If you’re planning on buying a home, it’s important to know what a deed is and how this critical piece of documentation is used. Here’s what you need to know about what a deed is and why you need one to close on your home.

Deeds are legal documents

A deed is the physical, recorded document that declares legal ownership of a property. It’s physically filed with the local courthouse or accessors office. Simply put, it’s proof that you hold the title to a property.

There are several types of deeds:

  • General warranty deed: Protects the buyer and ensures that the seller has full legal right to sell the property. It also promises that the seller does not know of any property issues.
  • Special warranty deed: Like a general warranty deed, but this is used for commercial properties and only guarantees the title for the time the seller owned the property.
  • Quitclaim deed: Used when the property is transferred from one legal entity to the next, without the exchange of money. The most common being a parent to a child.

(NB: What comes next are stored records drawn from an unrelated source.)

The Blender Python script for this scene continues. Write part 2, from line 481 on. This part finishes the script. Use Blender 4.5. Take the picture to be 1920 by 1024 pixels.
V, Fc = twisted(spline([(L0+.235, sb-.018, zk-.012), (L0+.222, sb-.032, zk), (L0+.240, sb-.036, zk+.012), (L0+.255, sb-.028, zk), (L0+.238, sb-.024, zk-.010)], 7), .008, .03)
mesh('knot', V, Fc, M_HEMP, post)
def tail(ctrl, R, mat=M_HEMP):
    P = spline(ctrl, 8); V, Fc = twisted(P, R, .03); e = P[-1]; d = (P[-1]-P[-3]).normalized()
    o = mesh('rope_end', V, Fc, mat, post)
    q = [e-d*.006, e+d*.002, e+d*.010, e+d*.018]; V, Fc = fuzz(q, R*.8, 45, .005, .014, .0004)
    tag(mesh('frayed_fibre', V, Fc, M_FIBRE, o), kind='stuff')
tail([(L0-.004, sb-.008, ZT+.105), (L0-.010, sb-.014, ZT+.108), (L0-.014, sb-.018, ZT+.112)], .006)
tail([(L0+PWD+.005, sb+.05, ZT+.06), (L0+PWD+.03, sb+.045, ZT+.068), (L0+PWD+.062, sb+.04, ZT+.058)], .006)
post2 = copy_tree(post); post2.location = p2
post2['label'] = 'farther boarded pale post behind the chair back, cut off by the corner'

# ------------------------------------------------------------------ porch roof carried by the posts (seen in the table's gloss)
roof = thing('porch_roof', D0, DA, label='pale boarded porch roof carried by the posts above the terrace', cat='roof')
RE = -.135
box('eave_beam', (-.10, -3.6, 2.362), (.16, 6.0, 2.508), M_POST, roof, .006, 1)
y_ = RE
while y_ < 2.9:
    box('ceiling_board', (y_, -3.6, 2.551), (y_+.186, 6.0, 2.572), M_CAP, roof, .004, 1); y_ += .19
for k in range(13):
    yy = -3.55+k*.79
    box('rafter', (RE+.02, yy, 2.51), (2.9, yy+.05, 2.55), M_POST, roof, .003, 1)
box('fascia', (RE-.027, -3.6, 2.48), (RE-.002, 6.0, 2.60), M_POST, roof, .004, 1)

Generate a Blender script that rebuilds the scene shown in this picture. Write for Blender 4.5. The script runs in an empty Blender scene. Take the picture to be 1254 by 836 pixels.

When you purchase a property, the deed is what transfers the ownership and title to the seller (grantor) to the buyer (grantee). Both parties must sign the document and have it notarized for the deed to become official and binding in a court of law.

Deeds vs. titles

The terms deed and title are sometimes used interchangeably, but they have some very important distinctions.

  • A deed is the physical document showing that you hold the title. It must include the legal description and information like where property lines lay, street address and tax identification number.
  • A title is the legal term that’s used to refer to the legal ownership of a property. Unlike deeds, they aren’t documents filed on public record—they are a concept.

What to look for

Before you purchase a property it’s always advised that you get the home’s deed and title researched.

  • A title search is standard procedure to make sure that it’s free and clear of defects. Defects could include an ex-spouse still having rights to the property, liens, and unpaid taxes.
  • Researching a deed can also help you understand how the home’s value has changed over time.

In order to make an informed decision on whether to extend an offer, ask your agent any questions you have about the property. It’s always best to have the background and history for negotiations on sale price or concessions.